What is asked
Exactly reproduce the lines of the listing below from the one containing "What Blender Python" through the one containing "COL = S.collection". Skip the images.
....
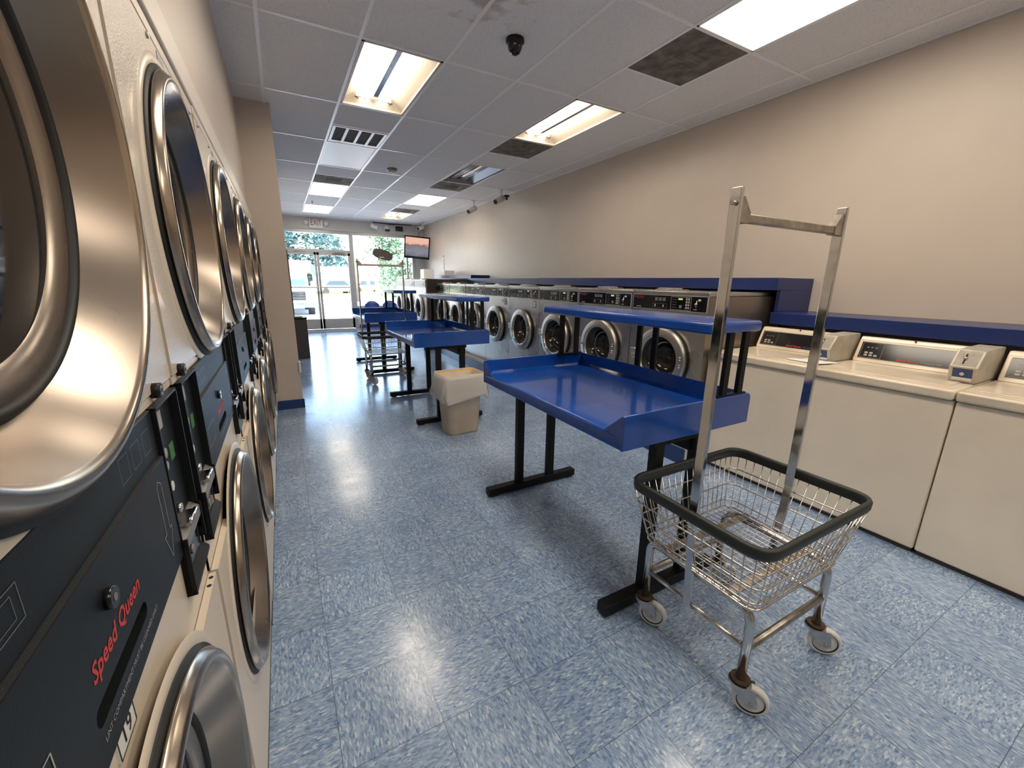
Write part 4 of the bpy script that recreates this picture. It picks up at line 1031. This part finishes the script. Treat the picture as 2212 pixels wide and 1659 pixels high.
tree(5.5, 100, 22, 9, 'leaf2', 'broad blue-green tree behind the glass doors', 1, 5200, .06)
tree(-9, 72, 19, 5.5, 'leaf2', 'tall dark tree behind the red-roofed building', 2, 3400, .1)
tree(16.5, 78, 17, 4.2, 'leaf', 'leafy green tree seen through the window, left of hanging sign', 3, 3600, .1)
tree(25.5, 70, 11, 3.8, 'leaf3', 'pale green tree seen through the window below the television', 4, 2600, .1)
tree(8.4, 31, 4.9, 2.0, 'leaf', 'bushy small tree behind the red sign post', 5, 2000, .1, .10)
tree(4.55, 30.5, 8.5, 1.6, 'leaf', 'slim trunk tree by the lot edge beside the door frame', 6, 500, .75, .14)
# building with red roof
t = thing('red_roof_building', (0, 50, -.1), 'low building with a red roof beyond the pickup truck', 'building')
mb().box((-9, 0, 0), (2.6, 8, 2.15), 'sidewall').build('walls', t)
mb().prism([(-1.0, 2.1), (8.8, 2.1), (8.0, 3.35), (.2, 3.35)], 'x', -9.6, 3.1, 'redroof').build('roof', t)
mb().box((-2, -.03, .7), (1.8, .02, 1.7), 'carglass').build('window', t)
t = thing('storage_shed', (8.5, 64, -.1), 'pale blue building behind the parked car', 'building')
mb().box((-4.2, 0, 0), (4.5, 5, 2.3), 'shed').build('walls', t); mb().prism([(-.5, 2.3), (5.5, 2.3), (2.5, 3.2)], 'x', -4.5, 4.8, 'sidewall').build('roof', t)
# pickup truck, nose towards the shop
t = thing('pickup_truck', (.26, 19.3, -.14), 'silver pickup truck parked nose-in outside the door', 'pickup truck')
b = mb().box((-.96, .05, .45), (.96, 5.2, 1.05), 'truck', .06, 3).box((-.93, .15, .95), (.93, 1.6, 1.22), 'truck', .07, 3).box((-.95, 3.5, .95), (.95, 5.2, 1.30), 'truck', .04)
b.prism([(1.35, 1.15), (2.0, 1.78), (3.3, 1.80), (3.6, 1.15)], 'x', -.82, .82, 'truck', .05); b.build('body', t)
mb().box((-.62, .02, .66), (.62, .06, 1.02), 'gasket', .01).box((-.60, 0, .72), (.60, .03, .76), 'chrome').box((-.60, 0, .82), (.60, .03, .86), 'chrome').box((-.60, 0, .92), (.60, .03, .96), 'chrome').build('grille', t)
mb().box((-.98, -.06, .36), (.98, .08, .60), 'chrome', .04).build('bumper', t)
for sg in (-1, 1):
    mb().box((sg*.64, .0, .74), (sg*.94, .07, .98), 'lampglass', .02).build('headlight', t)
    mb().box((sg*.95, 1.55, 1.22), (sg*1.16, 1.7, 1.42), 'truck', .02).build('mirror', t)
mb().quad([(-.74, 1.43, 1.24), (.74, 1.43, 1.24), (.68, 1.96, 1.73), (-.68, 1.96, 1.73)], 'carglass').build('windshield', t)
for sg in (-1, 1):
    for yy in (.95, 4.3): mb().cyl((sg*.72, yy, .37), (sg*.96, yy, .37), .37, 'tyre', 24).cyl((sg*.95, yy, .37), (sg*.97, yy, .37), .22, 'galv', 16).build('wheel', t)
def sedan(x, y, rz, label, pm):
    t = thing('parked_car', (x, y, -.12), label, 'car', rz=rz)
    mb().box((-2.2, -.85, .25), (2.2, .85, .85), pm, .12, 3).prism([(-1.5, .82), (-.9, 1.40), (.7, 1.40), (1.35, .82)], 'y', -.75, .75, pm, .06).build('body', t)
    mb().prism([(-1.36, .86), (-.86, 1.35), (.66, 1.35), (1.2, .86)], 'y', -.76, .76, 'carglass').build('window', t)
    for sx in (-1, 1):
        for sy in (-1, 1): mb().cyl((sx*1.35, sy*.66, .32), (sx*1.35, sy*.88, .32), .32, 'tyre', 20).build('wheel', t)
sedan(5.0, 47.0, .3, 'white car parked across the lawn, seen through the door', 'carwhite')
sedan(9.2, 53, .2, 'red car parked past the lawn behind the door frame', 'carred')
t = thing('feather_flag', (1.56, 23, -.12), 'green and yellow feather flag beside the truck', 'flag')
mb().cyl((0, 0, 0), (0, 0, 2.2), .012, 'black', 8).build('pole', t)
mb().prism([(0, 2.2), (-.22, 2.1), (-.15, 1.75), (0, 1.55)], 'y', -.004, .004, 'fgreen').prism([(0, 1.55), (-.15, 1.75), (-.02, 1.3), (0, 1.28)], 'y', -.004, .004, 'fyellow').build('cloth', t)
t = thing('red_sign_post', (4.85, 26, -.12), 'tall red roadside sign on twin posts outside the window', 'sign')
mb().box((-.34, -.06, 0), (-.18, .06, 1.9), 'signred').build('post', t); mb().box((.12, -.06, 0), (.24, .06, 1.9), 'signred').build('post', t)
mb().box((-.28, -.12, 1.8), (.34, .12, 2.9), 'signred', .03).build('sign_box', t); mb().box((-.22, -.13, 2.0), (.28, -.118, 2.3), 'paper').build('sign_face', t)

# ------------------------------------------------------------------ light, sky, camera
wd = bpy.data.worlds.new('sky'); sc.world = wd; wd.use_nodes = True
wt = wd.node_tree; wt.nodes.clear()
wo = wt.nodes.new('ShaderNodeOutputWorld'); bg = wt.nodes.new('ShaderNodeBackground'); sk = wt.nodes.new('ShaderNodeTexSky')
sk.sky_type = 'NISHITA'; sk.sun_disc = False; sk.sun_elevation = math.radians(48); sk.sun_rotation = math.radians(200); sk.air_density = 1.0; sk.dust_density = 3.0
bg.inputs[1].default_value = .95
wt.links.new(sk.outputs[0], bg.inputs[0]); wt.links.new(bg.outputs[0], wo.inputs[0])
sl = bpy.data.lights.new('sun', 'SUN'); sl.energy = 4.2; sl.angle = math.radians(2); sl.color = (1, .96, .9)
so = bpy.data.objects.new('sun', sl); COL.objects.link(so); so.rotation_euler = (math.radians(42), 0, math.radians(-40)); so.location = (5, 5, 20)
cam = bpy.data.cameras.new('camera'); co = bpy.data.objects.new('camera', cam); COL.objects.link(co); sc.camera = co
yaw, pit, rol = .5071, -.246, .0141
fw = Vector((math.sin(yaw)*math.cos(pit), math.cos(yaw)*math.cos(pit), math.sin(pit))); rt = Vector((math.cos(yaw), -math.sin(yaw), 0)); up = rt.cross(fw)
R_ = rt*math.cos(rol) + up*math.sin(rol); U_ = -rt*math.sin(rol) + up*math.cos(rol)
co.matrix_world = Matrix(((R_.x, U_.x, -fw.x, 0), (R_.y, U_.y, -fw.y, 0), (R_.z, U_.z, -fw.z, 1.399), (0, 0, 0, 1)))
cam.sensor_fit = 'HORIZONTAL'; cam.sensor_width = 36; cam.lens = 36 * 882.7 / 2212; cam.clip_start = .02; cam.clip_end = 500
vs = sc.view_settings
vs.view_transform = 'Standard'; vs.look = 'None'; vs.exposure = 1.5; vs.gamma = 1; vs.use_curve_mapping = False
....
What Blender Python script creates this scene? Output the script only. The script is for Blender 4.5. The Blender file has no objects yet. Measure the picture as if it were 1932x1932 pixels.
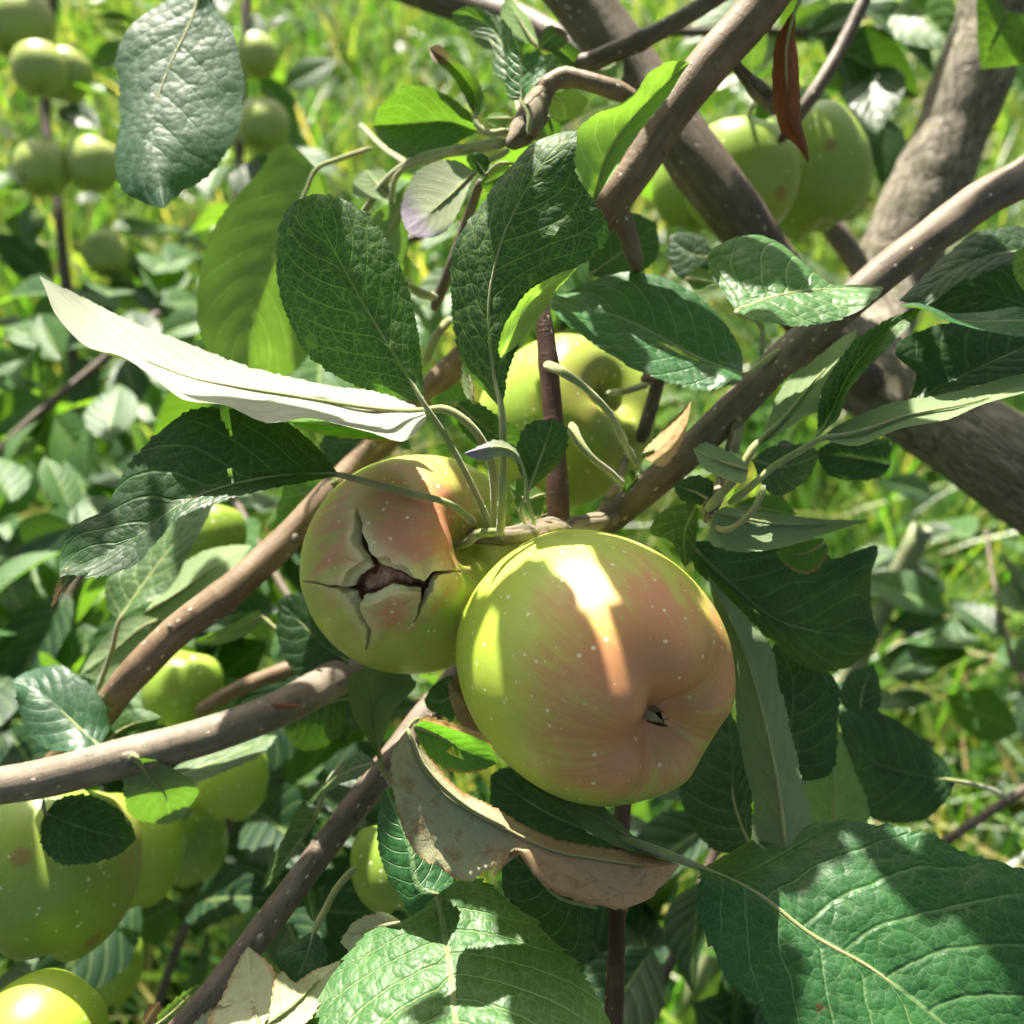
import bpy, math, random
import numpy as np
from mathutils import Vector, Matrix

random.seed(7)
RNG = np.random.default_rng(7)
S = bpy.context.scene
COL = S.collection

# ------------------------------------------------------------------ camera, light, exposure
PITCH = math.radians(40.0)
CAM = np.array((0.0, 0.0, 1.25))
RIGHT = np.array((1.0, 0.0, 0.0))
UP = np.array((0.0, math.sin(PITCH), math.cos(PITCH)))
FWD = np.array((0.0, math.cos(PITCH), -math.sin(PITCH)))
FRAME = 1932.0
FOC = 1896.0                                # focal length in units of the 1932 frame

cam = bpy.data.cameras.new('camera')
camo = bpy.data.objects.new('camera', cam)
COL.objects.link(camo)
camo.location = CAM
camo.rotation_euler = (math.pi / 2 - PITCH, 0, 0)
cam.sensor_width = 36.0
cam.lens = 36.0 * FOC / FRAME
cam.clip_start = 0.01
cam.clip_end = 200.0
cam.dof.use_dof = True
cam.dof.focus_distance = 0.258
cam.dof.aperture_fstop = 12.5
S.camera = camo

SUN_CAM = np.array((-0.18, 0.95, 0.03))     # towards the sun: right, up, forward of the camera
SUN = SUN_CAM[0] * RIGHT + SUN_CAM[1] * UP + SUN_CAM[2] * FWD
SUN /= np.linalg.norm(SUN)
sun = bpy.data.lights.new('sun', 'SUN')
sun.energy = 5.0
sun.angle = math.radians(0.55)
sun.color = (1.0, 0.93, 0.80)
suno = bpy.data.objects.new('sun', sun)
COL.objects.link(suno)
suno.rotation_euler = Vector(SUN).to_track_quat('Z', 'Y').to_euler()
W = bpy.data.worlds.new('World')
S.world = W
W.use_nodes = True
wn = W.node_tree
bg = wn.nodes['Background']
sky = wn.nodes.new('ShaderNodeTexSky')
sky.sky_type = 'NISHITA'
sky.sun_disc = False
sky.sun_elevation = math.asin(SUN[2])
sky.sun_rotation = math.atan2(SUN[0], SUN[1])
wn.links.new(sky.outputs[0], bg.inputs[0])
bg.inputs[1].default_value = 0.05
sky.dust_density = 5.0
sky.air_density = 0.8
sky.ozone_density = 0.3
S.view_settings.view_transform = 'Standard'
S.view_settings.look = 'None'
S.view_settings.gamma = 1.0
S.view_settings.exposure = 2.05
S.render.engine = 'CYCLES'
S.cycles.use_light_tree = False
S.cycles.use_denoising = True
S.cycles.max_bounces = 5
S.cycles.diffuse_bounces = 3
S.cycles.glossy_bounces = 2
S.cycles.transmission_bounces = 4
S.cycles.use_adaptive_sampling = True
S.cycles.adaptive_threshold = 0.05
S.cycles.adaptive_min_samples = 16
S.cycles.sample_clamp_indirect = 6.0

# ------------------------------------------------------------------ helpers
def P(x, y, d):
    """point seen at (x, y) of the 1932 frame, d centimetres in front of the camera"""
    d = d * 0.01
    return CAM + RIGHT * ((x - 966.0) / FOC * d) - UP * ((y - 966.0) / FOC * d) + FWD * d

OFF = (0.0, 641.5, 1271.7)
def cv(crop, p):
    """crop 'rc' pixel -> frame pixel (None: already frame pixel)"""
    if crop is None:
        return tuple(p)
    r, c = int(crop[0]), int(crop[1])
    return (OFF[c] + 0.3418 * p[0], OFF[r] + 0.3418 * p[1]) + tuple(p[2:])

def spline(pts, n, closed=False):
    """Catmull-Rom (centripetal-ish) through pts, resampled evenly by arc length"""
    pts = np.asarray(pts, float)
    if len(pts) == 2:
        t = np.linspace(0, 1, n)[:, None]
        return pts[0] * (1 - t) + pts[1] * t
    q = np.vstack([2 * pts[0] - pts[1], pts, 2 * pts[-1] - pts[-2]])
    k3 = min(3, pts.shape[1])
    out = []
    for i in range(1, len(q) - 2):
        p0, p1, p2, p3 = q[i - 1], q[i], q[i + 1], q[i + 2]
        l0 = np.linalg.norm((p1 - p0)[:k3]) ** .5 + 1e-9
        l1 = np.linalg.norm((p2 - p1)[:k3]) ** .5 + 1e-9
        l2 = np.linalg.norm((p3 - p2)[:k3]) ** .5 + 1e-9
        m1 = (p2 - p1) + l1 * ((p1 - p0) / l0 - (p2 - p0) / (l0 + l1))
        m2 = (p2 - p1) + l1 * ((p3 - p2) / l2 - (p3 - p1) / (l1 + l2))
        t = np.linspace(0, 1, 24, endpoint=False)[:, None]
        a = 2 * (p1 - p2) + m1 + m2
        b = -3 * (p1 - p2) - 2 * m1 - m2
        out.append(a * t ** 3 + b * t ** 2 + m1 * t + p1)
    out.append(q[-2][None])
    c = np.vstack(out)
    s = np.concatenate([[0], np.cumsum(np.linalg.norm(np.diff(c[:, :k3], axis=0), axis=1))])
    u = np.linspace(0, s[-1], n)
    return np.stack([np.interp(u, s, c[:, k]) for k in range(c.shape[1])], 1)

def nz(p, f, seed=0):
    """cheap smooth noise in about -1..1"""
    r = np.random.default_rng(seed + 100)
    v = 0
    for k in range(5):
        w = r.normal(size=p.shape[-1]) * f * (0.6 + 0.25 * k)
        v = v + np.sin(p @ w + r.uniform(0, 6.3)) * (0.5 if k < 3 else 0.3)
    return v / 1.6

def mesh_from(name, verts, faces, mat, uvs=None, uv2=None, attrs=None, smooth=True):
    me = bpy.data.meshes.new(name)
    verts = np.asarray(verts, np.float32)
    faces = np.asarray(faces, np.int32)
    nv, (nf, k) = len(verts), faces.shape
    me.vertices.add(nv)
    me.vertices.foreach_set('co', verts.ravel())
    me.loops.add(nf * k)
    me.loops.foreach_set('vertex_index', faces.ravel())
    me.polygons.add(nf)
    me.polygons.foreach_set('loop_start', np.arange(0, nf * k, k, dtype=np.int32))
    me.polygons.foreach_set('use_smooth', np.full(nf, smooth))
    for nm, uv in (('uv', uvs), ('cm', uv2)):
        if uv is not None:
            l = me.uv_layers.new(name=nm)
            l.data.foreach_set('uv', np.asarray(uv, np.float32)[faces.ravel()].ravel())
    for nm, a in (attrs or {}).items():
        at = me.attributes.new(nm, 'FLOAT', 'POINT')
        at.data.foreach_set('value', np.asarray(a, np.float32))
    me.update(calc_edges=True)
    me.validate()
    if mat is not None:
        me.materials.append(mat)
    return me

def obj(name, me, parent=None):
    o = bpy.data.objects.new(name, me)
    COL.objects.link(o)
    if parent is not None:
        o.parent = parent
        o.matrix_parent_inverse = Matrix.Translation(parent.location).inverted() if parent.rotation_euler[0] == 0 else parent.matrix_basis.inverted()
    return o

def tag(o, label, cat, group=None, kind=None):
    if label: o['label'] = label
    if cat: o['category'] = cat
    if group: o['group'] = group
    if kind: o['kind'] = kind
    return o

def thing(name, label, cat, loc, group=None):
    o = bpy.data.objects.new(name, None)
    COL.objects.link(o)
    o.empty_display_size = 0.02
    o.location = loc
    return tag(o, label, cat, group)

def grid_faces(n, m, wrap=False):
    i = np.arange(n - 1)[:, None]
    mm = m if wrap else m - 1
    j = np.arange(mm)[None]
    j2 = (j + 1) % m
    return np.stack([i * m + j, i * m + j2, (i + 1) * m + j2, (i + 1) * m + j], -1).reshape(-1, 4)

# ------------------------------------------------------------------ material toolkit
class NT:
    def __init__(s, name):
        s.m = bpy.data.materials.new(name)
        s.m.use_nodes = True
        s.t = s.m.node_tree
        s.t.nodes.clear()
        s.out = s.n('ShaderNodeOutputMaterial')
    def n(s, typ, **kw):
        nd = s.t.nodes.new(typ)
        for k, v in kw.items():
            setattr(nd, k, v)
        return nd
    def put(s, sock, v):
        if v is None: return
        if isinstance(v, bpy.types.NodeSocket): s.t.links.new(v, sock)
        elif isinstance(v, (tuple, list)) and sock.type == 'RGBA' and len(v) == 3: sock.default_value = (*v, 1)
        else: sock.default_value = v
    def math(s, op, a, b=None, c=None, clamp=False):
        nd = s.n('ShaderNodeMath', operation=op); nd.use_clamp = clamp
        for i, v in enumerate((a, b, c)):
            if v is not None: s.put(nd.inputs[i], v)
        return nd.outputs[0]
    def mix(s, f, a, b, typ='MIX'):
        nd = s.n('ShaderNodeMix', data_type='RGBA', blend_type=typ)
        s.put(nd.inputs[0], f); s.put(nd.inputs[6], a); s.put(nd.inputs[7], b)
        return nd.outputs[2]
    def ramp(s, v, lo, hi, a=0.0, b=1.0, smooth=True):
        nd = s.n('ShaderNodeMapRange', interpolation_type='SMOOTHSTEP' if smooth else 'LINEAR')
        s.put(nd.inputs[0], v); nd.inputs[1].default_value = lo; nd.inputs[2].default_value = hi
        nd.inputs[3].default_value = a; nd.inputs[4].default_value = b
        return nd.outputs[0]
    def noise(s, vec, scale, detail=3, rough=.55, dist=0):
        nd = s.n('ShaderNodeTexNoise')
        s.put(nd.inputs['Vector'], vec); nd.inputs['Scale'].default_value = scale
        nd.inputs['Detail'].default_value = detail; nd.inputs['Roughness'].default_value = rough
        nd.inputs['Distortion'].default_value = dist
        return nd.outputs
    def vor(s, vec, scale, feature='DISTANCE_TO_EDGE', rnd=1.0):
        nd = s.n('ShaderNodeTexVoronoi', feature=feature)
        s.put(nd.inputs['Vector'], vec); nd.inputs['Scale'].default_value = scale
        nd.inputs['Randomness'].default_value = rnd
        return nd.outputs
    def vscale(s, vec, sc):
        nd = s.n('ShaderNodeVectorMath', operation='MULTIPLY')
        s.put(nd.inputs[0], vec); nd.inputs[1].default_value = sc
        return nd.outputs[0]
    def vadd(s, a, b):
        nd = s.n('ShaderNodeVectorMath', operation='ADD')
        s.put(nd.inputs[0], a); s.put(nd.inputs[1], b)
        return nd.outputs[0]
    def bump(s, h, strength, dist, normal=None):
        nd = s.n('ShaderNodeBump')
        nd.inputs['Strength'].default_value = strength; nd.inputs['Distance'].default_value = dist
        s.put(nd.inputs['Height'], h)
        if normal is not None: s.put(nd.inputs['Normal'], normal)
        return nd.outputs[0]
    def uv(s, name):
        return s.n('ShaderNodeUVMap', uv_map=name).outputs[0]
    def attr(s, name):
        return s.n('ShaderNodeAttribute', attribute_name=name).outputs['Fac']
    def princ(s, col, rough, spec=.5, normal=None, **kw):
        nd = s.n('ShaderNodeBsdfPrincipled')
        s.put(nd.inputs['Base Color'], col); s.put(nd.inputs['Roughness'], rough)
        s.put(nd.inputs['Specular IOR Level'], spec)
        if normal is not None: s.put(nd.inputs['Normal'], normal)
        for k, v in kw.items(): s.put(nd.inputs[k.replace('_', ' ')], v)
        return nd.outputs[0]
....
Written solution
What Blender Python script creates this scene? Output the script only. The script is for Blender 4.5. The Blender file has no objects yet. Measure the picture as if it were 1932x1932 pixels.
import bpy, math, random
import numpy as np
from mathutils import Vector, Matrix

random.seed(7)
RNG = np.random.default_rng(7)
S = bpy.context.scene
COL = S.collection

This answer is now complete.